Task prompt:
Out of the lines below, please list those that hold the string "pixels".
=== Dataset section ===
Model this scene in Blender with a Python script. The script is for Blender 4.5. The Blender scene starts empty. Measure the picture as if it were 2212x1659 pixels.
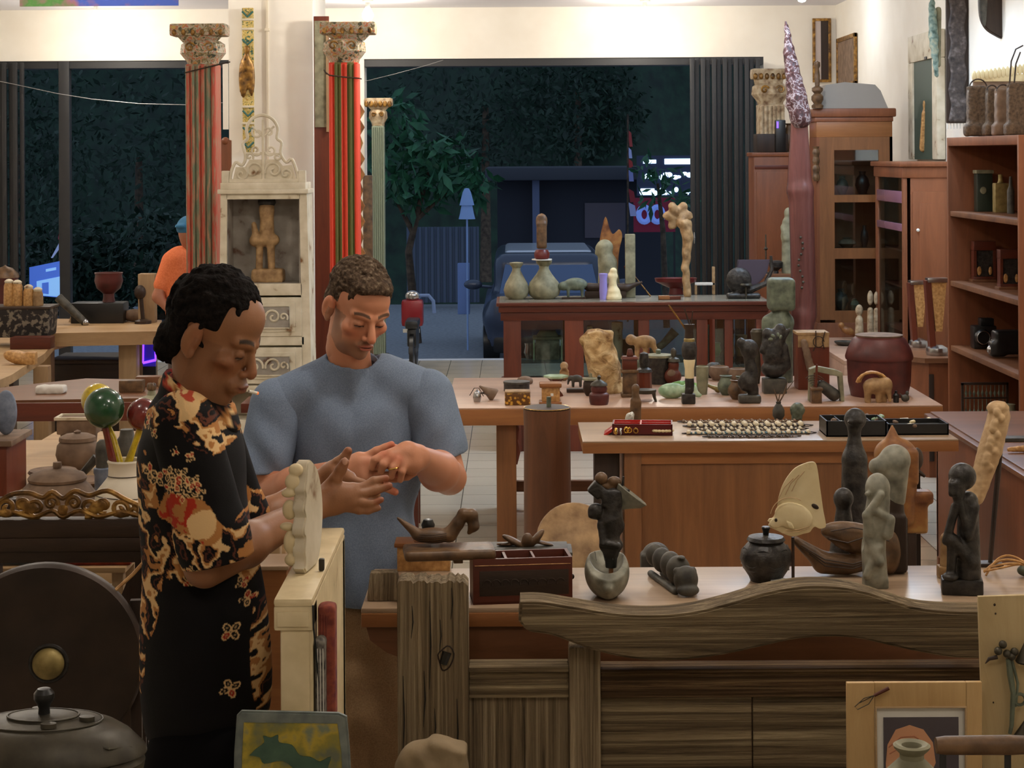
import bpy, bmesh, math, random
import numpy as np
from mathutils import Vector, Matrix, Euler
random.seed(7); RNG = np.random.default_rng(7)
SC = bpy.context.scene; COL = SC.collection
# ---------------- camera: a level lens with downward shift, frame 2212 x 1659 ----------------
F, CX, HY, H, ROLL = 4000.0, 1106.0, 335.0, 1.98, math.radians(0.35)
cam = bpy.data.cameras.new('camera'); co = bpy.data.objects.new('camera', cam); COL.objects.link(co)
co.location = (0, 0, H); co.rotation_euler = Euler((math.radians(90), ROLL, 0), 'XYZ')
cam.sensor_width = 36; cam.lens = 36*F/2212; cam.shift_y = -(829.5-HY)/2212
cam.clip_start = .05; cam.clip_end = 200
SC.camera = co
SC.view_settings.view_transform = 'Standard'; SC.view_settings.look = 'None'
SC.view_settings.gamma = 1; SC.view_settings.use_curve_mapping = False
SC.view_settings.exposure = 0.12
# ---------------- sky at dusk ----------------
W = bpy.data.worlds.new('dusk'); SC.world = W; W.use_nodes = True
bg = W.node_tree.nodes['Background']; bg.inputs[0].default_value = (.25, .33, .46, 1); bg.inputs[1].default_value = 1.15
# ---------------- the shop's ceiling lamps ----------------
CEIL = 3.37
LAMPS = [(-3.72,16.6),(-1.27,16.4),(1.2,16.6),(2.45,15.6),(-3.2,12.6),(-.4,12.4),(1.5,12.2),
         (-3.0,8.8),(-.3,8.2),(1.9,8.6),(-1.9,5.0),(.3,4.3),(2.1,4.6),(-.3,1.2),(1.6,1.0)]
LAMP_W = [30,30,30,9,42,42,30,38,40,28,17,34,23,18,16]
COOL = (3, 6)
for i, ((x, y), w) in enumerate(zip(LAMPS, LAMP_W)):
    l = bpy.data.lights.new('lamp_light', 'POINT'); l.energy = w; l.color = (.80, .89, 1) if i in COOL else (1, .91, .78); l.shadow_soft_size = .05
    o = bpy.data.objects.new('lamp_light', l); COL.objects.link(o); o.location = (x, y, CEIL-.23)
l = bpy.data.lights.new('tube_light', 'AREA'); l.shape = 'RECTANGLE'; l.size = .1; l.size_y = 1.5; l.energy = 60; l.color = (.55, .76, 1)
o = bpy.data.objects.new('tube_light', l); COL.objects.link(o); o.location = (2.3, 11.3, CEIL-.1); o.rotation_euler = (0, math.radians(25), 0)

# ---------------- mapping pixels of the frame to places ----------------
_c, _s = math.cos(ROLL), math.sin(ROLL)
def unroll(px, py):
    dx, dy = px-CX, py-HY
    return dx*_c+dy*_s, -dx*_s+dy*_c
def P(px, py, Y):
    u, v = unroll(px, py)
    return Vector((u*Y/F, Y, H-v*Y/F))
def YZ(px, py, Z):
    return F*(H-Z)/unroll(px, py)[1]
def PZ(px, py, Z):
    return P(px, py, YZ(px, py, Z))
# ---------------- materials ----------------
def lin(c):
    return tuple((v/255/12.92 if v/255 <= .04045 else ((v/255+.055)/1.055)**2.4) for v in c)+(1,)
_m = {}
def newmat(name):
    m = bpy.data.materials.new(name); m.use_nodes = True
    nt = m.node_tree; b = nt.nodes['Principled BSDF']
    return m, nt, b
def nd(nt, t, **k):
    n = nt.nodes.new(t)
    for a, v in k.items():
        if a.startswith('i_'): n.inputs[int(a[2:])].default_value = v
        else: setattr(n, a, v)
    return n
def plain(name, c, rough=.6, metal=0, emit=0, spec=.5, alpha=1, trans=0):
    m, nt, b = newmat(name)
    b.inputs['Base Color'].default_value = lin(c); b.inputs['Roughness'].default_value = rough
    b.inputs['Metallic'].default_value = metal; b.inputs['Specular IOR Level'].default_value = spec
    if emit: b.inputs['Emission Color'].default_value = lin(c); b.inputs['Emission Strength'].default_value = emit
    if trans: b.inputs['Transmission Weight'].default_value = trans
    return m
def ramp(nt, stops):
    r = nd(nt, 'ShaderNodeValToRGB'); e = r.color_ramp.elements
    e[0].position, e[0].color = stops[0][0], lin(stops[0][1]); e[1].position, e[1].color = stops[-1][0], lin(stops[-1][1])
    for p, c in stops[1:-1]:
        q = e.new(p); q.color = lin(c)
    return r
def wood(name, c1, c2, axis=0, scale=6, stretch=14, rough=.55, bump=.25, c3=None, spec=.35, streak=.5):
    """grain running along one object axis"""
    m, nt, b = newmat(name); L = nt.links
    tc = nd(nt, 'ShaderNodeTexCoord'); mp = nd(nt, 'ShaderNodeMapping'); L.new(tc.outputs['Object'], mp.inputs[0])
    s = [scale*stretch]*3; s[axis] = scale; mp.inputs['Scale'].default_value = s
    n1 = nd(nt, 'ShaderNodeTexNoise'); n1.inputs['Scale'].default_value = .55; n1.inputs['Detail'].default_value = 7
    n1.inputs['Roughness'].default_value = .72; n1.inputs['Distortion'].default_value = .8
    n2 = nd(nt, 'ShaderNodeTexNoise'); n2.inputs['Scale'].default_value = .12; n2.inputs['Detail'].default_value = 3
    L.new(mp.outputs[0], n1.inputs[0]); L.new(mp.outputs[0], n2.inputs[0])
    mx = nd(nt, 'ShaderNodeMath', operation='MULTIPLY_ADD'); mx.inputs[1].default_value = streak
    L.new(n1.outputs[0], mx.inputs[0])
    mm = nd(nt, 'ShaderNodeMath', operation='MULTIPLY'); mm.inputs[1].default_value = 1-streak; L.new(n2.outputs[0], mm.inputs[0])
    L.new(mm.outputs[0], mx.inputs[2])
    st = [(.34, c1), (.66, c2)] if not c3 else [(.32, c1), (.5, c2), (.68, c3)]
    r = ramp(nt, st); L.new(mx.outputs[0], r.inputs[0]); L.new(r.outputs[0], b.inputs['Base Color'])
    bp = nd(nt, 'ShaderNodeBump'); bp.inputs['Strength'].default_value = bump; bp.inputs['Distance'].default_value = .004 if bump < .9 else .012
    L.new(n1.outputs[0], bp.inputs['Height']); L.new(bp.outputs[0], b.inputs['Normal'])
    b.inputs['Roughness'].default_value = rough; b.inputs['Specular IOR Level'].default_value = spec
    return m
def mottle(name, stops, scale=30, rough=.6, bump=.3, metal=0, detail=7, dist=.007, vor=False, spec=.4, distort=0):
    m, nt, b = newmat(name); L = nt.links
    tc = nd(nt, 'ShaderNodeTexCoord')
    n = nd(nt, 'ShaderNodeTexVoronoi' if vor else 'ShaderNodeTexNoise'); n.inputs['Scale'].default_value = scale
    if not vor: n.inputs['Detail'].default_value = detail; n.inputs['Distortion'].default_value = distort
    L.new(tc.outputs['Object'], n.inputs['Vector'])
    r = ramp(nt, stops); L.new(n.outputs[0], r.inputs[0]); L.new(r.outputs[0], b.inputs['Base Color'])
    bp = nd(nt, 'ShaderNodeBump'); bp.inputs['Strength'].default_value = bump; bp.inputs['Distance'].default_value = dist
    L.new(n.outputs[0], bp.inputs['Height']); L.new(bp.outputs[0], b.inputs['Normal'])
    b.inputs['Roughness'].default_value = rough; b.inputs['Metallic'].default_value = metal; b.inputs['Specular IOR Level'].default_value = spec
    return m
def vcol(name, rough=.6, bump=0, bscale=200, spec=.4, sss=0):
    m, nt, b = newmat(name); L = nt.links
    a = nd(nt, 'ShaderNodeAttribute', attribute_name='col'); L.new(a.outputs['Color'], b.inputs['Base Color'])
    if bump:
        tc = nd(nt, 'ShaderNodeTexCoord'); n = nd(nt, 'ShaderNodeTexNoise'); n.inputs['Scale'].default_value = bscale; n.inputs['Detail'].default_value = 4
        L.new(tc.outputs['Object'], n.inputs['Vector'])
        bp = nd(nt, 'ShaderNodeBump'); bp.inputs['Strength'].default_value = bump; bp.inputs['Distance'].default_value = .002
        L.new(n.outputs[0], bp.inputs['Height']); L.new(bp.outputs[0], b.inputs['Normal'])
    b.inputs['Roughness'].default_value = rough; b.inputs['Specular IOR Level'].default_value = spec
    if sss: b.inputs['Subsurface Weight'].default_value = sss; b.inputs['Subsurface Radius'].default_value = (.012, .005, .003); b.inputs['Subsurface Scale'].default_value = 1
    return m
def glassy(name, tint=(225, 235, 235), mixv=.12, rough=.03):
    m, nt, b = newmat(name); L = nt.links
    t = nd(nt, 'ShaderNodeBsdfTransparent'); t.inputs[0].default_value = lin(tint)
    g = nd(nt, 'ShaderNodeBsdfGlossy'); g.inputs['Roughness'].default_value = rough
    mx = nd(nt, 'ShaderNodeMixShader'); mx.inputs[0].default_value = mixv
    L.new(t.outputs[0], mx.inputs[1]); L.new(g.outputs[0], mx.inputs[2]); L.new(mx.outputs[0], nt.nodes['Material Output'].inputs[0])
    return m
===
Answer to the task:
Model this scene in Blender with a Python script. The script is for Blender 4.5. The Blender scene starts empty. Measure the picture as if it were 2212x1659 pixels.
# ---------------- mapping pixels of the frame to places ----------------